THE TASK: Please set down exactly the lines of the listing below from the line containing "Keep writing the Godot" through the line containing "stick above the", both lines included, leaving out all other lines.
Start DATA SUPPLIED
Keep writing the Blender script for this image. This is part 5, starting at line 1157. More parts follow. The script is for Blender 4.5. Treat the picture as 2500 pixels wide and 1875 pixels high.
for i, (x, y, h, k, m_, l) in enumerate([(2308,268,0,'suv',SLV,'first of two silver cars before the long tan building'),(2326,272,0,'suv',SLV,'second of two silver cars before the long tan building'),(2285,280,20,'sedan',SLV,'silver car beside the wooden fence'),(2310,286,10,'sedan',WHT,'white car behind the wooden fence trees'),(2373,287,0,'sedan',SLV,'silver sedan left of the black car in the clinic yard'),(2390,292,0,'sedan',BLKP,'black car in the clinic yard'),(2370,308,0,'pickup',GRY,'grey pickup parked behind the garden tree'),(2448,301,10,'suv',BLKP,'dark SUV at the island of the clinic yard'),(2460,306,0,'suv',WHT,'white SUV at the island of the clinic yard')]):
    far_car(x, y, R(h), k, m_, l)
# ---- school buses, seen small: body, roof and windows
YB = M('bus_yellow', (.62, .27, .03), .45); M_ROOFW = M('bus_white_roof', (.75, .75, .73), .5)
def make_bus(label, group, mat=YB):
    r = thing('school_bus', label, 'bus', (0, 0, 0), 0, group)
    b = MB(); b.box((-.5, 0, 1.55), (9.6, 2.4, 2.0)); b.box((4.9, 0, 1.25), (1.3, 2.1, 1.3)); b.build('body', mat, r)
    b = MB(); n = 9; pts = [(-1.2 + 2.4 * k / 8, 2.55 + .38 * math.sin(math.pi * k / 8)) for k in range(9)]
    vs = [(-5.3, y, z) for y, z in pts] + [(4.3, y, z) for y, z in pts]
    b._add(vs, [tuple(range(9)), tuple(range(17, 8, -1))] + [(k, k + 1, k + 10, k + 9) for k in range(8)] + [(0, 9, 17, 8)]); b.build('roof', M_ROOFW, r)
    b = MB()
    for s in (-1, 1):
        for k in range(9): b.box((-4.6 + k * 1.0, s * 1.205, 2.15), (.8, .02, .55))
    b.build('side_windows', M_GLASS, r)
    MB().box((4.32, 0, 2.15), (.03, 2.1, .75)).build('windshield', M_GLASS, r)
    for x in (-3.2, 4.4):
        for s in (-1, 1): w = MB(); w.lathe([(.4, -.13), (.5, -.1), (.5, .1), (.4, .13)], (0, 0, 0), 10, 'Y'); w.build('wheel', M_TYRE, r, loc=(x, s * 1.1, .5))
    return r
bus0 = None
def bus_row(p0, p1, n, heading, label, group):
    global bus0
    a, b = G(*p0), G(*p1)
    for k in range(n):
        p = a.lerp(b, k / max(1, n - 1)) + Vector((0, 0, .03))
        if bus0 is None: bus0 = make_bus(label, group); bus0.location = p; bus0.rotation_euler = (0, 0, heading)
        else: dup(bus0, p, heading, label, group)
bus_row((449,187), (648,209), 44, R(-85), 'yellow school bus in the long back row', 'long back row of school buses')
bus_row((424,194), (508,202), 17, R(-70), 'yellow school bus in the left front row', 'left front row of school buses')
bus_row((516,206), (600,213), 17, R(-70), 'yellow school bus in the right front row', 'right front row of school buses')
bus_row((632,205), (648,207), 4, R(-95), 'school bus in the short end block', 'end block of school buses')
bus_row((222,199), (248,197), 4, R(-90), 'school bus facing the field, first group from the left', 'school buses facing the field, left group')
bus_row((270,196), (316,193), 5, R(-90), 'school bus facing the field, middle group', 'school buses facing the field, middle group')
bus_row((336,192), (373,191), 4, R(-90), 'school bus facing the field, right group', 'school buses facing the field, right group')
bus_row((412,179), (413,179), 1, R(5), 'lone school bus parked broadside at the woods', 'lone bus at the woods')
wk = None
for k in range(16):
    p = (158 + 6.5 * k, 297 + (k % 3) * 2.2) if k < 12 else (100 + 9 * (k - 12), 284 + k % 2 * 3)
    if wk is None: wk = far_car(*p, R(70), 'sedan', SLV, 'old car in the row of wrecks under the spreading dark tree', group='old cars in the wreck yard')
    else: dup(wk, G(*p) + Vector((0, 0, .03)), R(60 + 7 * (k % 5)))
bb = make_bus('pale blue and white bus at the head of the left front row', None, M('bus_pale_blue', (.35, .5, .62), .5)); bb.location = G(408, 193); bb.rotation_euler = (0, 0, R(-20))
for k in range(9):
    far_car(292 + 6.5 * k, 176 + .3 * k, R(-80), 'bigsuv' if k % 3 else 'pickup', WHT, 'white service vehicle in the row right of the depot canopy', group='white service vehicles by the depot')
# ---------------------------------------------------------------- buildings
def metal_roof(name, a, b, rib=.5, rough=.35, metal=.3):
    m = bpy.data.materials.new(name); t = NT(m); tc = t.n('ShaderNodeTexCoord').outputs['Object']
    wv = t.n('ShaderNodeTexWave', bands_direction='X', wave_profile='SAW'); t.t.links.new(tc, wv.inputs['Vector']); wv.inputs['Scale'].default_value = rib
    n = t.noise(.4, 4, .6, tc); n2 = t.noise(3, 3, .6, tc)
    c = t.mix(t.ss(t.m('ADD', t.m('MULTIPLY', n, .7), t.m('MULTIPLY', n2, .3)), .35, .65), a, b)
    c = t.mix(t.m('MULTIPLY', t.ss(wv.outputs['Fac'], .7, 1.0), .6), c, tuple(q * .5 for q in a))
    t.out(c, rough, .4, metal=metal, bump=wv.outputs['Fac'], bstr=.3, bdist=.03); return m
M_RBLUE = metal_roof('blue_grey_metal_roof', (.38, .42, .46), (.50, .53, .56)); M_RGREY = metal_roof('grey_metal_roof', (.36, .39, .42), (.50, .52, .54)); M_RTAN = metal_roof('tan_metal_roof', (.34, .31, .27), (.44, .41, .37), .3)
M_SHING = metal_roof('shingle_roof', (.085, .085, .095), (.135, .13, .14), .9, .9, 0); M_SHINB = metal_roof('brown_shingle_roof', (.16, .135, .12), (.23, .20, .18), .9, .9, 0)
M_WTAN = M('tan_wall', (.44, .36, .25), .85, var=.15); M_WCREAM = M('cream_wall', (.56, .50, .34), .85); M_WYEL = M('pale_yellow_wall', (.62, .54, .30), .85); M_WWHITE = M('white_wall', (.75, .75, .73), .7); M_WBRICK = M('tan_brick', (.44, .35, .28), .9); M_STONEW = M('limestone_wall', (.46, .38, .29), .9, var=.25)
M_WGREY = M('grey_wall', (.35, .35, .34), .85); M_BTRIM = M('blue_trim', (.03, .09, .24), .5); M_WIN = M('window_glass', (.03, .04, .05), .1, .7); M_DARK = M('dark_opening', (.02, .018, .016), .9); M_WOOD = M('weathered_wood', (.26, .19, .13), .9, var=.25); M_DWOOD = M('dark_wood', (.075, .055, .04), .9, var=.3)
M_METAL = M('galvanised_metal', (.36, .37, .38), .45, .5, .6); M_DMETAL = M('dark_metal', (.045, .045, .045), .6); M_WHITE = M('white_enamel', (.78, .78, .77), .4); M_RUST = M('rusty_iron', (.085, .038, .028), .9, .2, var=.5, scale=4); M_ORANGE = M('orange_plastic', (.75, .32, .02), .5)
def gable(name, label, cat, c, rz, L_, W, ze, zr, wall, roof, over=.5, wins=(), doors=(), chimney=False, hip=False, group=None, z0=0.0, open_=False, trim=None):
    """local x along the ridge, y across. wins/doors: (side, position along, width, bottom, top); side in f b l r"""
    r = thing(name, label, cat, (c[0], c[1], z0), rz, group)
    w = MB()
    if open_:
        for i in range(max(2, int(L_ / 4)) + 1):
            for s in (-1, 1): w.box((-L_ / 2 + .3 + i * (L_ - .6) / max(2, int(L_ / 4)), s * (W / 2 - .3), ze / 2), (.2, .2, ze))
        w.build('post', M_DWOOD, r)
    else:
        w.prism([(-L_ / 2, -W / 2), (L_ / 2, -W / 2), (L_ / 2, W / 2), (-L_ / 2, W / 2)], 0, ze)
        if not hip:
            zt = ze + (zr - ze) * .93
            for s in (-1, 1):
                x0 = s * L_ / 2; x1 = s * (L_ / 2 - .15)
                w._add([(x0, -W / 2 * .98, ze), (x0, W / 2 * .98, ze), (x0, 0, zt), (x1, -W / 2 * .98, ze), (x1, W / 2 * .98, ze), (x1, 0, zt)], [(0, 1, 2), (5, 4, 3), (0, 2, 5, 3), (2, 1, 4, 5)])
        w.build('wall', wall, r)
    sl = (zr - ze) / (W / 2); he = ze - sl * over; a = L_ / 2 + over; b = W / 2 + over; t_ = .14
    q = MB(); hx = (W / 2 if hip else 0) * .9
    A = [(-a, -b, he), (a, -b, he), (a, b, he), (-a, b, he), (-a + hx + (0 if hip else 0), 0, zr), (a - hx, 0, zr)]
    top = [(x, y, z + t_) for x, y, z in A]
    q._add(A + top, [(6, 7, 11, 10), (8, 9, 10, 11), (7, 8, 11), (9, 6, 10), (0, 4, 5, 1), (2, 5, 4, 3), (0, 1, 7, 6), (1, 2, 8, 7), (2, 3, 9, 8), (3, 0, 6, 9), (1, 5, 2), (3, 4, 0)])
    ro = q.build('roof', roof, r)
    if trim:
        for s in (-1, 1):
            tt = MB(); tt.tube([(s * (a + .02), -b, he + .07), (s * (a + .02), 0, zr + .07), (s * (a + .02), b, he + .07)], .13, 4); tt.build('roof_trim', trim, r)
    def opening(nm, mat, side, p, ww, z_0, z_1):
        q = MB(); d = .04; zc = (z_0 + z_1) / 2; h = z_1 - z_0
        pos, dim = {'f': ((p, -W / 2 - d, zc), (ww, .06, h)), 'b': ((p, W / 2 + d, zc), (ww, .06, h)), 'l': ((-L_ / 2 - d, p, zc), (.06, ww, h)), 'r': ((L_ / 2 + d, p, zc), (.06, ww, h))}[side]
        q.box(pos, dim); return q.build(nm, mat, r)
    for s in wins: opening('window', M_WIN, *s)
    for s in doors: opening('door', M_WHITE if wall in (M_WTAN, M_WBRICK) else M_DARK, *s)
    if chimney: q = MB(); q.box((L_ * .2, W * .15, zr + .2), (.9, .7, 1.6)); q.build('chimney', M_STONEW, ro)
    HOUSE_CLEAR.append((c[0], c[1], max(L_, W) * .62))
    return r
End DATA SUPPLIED
Start DATA SUPPLIED
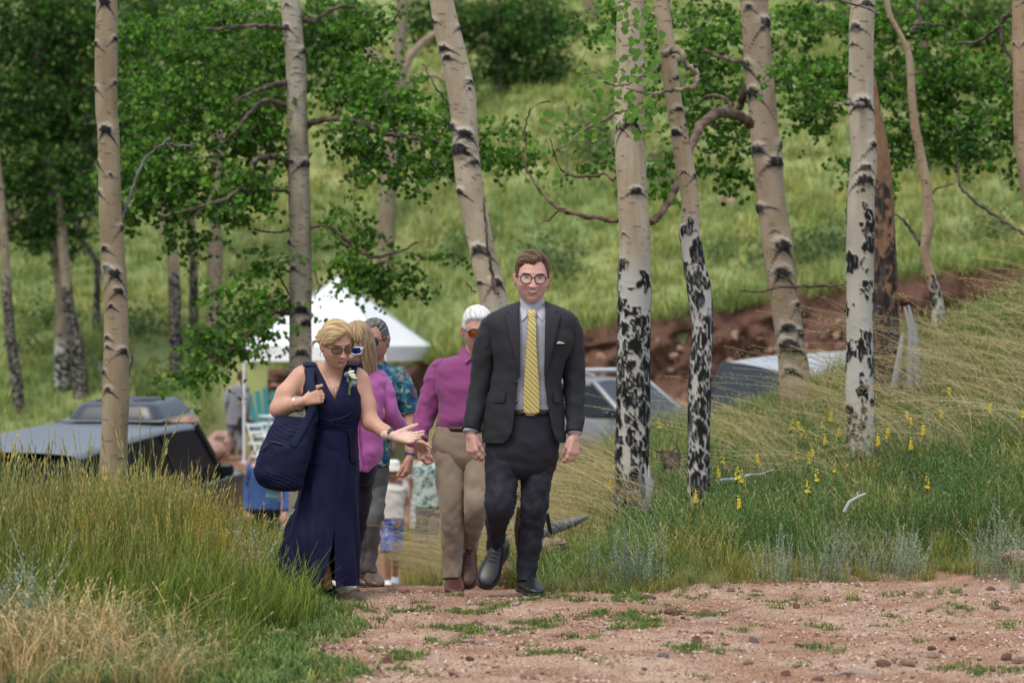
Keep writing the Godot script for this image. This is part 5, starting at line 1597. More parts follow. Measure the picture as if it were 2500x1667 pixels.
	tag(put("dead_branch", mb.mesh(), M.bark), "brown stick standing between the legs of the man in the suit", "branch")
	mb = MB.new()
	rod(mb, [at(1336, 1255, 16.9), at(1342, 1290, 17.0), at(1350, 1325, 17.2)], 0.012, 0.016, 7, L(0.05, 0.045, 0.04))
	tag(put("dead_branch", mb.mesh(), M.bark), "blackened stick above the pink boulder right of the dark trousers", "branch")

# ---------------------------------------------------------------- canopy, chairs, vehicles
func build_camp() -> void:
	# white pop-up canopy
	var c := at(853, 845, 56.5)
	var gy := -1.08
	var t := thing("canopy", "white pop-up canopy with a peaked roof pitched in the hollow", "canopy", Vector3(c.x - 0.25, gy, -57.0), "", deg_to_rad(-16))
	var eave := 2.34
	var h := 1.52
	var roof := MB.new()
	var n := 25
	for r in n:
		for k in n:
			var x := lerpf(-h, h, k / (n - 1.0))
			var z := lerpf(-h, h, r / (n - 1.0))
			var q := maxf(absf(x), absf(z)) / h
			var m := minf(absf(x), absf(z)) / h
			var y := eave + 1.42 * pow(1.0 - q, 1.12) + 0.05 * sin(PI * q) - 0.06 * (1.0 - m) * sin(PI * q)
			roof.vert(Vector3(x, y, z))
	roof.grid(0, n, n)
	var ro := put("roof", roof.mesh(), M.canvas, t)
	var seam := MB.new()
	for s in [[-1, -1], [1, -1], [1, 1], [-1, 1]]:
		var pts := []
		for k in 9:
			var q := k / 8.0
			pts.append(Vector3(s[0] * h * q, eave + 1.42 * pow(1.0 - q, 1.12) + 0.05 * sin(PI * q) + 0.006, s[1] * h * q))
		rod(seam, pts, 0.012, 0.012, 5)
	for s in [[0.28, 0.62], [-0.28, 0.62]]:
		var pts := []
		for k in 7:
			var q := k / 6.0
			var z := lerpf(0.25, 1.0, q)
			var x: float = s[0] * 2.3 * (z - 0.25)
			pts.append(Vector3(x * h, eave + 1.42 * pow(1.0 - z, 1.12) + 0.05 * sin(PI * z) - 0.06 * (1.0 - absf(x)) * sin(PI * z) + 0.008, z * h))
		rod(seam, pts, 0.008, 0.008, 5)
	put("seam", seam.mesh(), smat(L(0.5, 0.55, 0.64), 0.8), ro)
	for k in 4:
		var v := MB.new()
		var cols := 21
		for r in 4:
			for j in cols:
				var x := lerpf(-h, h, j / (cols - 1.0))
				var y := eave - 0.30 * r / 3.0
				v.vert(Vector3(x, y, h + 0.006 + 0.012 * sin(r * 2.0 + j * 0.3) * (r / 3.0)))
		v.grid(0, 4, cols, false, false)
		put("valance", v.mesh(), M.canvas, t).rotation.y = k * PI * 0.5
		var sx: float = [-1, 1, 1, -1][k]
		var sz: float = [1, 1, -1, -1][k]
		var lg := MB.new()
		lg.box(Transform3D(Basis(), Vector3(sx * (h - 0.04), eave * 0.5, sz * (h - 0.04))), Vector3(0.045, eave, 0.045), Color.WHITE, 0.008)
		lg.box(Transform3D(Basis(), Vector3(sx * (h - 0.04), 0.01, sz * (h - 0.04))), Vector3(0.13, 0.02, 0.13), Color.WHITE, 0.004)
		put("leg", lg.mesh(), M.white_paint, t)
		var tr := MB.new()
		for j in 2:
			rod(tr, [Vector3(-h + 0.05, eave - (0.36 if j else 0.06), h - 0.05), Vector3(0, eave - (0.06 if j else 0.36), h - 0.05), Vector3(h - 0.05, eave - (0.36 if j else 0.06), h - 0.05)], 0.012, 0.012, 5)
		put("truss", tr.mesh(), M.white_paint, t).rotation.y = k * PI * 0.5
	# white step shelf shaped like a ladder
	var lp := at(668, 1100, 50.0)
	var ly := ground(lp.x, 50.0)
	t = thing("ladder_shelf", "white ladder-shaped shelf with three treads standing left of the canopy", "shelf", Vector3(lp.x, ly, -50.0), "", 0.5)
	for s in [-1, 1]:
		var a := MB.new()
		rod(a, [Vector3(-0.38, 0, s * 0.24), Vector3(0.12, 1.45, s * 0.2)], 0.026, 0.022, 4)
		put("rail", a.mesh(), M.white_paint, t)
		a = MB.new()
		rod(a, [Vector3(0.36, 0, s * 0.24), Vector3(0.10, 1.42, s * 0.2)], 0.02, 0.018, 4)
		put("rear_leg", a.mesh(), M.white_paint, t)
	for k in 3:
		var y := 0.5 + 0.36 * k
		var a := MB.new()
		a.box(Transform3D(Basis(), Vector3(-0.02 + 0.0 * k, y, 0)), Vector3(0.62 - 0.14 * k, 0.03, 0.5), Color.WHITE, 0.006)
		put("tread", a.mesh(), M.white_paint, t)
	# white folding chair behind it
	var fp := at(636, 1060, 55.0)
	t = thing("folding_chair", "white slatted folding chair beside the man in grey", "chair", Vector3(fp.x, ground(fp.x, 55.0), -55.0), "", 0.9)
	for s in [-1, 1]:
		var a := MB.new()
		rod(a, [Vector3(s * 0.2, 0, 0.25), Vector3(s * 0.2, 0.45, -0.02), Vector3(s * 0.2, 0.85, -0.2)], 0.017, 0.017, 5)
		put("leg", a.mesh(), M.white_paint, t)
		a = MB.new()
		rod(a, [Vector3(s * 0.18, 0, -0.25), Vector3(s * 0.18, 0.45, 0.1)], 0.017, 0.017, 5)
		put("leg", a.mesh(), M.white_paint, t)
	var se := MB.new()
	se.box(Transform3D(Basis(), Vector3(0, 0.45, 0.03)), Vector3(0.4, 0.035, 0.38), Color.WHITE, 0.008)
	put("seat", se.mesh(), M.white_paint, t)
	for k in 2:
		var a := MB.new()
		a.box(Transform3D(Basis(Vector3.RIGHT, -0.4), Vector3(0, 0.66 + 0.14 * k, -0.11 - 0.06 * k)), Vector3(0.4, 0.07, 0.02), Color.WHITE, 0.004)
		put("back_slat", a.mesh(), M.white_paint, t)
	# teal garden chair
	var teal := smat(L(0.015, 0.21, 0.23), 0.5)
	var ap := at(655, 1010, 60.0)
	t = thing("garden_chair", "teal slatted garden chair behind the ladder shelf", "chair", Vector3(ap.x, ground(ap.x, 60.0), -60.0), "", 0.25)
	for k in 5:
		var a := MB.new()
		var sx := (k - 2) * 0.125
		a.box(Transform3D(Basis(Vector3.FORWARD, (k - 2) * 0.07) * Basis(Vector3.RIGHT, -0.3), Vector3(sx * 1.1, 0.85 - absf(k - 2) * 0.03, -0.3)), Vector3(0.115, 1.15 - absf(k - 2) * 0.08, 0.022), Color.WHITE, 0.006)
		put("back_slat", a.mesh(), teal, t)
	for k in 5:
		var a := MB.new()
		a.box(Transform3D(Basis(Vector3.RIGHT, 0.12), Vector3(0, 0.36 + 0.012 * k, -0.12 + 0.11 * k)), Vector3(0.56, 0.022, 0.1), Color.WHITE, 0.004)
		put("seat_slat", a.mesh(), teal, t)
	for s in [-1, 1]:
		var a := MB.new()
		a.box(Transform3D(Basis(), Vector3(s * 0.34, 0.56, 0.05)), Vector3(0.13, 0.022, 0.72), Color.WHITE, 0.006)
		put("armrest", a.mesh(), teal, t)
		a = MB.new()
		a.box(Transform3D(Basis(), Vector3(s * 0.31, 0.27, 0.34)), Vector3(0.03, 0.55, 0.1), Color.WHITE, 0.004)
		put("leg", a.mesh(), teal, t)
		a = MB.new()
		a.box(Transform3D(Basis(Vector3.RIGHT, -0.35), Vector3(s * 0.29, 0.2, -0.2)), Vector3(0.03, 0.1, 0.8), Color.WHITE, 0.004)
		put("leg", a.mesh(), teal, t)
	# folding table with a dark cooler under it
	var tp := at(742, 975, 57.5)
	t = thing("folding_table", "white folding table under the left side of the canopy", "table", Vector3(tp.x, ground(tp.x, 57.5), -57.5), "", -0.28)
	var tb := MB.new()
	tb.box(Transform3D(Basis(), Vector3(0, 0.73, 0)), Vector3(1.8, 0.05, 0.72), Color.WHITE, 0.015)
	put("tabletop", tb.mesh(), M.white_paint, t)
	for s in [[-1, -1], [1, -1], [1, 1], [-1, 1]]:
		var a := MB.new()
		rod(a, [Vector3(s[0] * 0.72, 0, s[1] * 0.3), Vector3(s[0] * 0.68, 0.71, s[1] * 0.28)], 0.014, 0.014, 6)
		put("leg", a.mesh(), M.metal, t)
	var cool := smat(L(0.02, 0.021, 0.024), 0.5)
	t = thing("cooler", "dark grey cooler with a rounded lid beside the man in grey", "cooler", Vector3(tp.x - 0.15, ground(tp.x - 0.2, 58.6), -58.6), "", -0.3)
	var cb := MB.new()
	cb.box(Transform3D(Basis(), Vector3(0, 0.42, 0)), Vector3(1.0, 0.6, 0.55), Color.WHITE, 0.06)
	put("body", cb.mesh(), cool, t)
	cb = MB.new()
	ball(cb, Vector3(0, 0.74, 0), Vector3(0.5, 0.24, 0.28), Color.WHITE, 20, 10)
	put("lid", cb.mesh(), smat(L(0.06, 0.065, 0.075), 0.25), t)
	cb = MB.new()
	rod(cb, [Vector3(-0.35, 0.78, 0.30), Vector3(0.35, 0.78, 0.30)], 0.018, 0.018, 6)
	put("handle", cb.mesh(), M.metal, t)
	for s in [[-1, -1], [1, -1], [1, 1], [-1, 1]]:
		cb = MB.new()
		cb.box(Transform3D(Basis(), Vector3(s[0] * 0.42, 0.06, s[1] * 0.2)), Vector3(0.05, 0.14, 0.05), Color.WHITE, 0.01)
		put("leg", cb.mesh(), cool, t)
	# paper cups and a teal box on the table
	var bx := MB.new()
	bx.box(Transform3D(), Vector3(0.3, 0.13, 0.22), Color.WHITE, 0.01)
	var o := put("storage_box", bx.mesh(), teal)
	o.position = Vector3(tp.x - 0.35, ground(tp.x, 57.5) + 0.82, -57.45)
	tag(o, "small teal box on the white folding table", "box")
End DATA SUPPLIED
Start DATA SUPPLIED
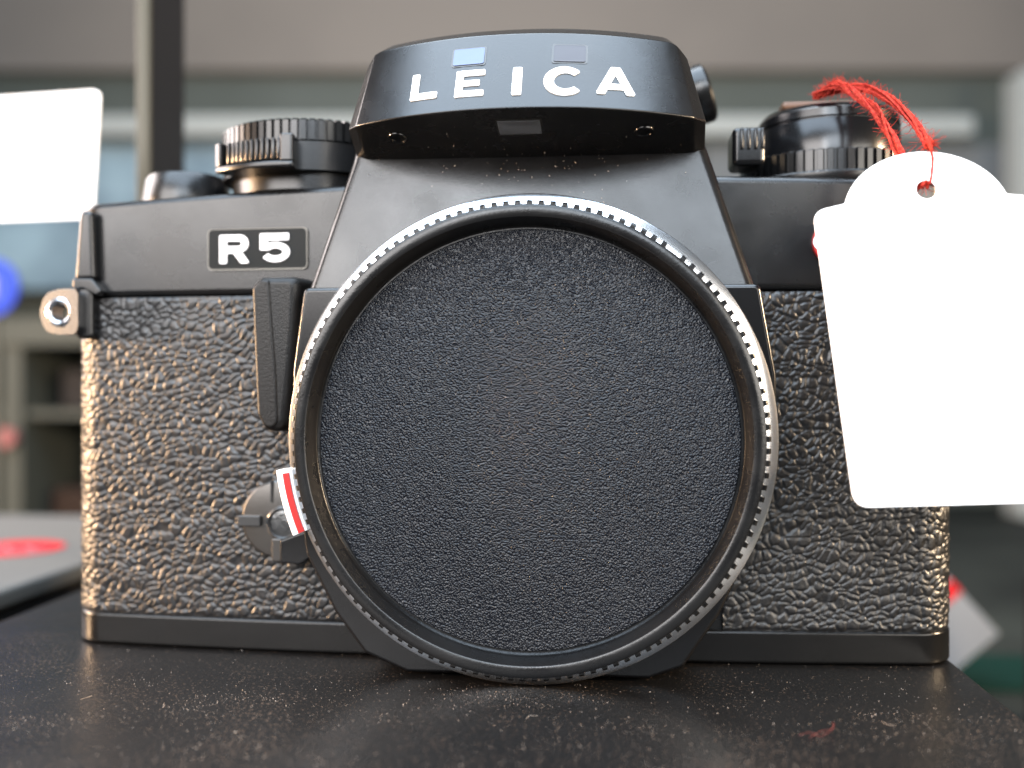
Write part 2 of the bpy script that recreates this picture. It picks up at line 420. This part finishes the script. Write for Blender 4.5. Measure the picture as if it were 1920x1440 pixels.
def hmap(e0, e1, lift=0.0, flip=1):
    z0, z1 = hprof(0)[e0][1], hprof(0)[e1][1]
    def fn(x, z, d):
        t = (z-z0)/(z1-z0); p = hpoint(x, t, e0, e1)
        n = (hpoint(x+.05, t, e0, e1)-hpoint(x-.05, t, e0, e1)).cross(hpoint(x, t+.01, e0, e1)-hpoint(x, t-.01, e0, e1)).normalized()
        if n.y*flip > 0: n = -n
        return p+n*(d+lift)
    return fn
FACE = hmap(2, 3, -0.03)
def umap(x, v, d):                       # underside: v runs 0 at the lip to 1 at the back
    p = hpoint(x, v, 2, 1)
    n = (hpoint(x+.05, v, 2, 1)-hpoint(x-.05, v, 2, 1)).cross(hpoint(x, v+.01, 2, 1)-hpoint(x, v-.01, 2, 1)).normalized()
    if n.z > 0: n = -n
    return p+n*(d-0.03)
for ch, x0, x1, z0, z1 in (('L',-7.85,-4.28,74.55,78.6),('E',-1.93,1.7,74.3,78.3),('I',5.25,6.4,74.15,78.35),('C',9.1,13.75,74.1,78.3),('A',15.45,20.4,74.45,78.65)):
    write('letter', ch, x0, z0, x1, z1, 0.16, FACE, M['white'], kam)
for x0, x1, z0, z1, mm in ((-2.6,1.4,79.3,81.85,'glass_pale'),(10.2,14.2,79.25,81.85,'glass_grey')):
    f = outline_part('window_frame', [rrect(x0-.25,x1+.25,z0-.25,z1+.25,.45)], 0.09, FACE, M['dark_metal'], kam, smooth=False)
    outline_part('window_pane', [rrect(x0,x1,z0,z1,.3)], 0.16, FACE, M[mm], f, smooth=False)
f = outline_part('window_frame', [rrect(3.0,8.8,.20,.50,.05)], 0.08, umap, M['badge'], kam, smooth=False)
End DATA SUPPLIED
SOLUTION TO THE EXERCISE:
Keep writing the Godot script for this image. This is part 5, starting at line 1597. More parts follow. Measure the picture as if it were 2500x1667 pixels.
	tag(put("dead_branch", mb.mesh(), M.bark), "brown stick standing between the legs of the man in the suit", "branch")
	mb = MB.new()
	rod(mb, [at(1336, 1255, 16.9), at(1342, 1290, 17.0), at(1350, 1325, 17.2)], 0.012, 0.016, 7, L(0.05, 0.045, 0.04))
	tag(put("dead_branch", mb.mesh(), M.bark), "blackened stick above the pink boulder right of the dark trousers", "branch")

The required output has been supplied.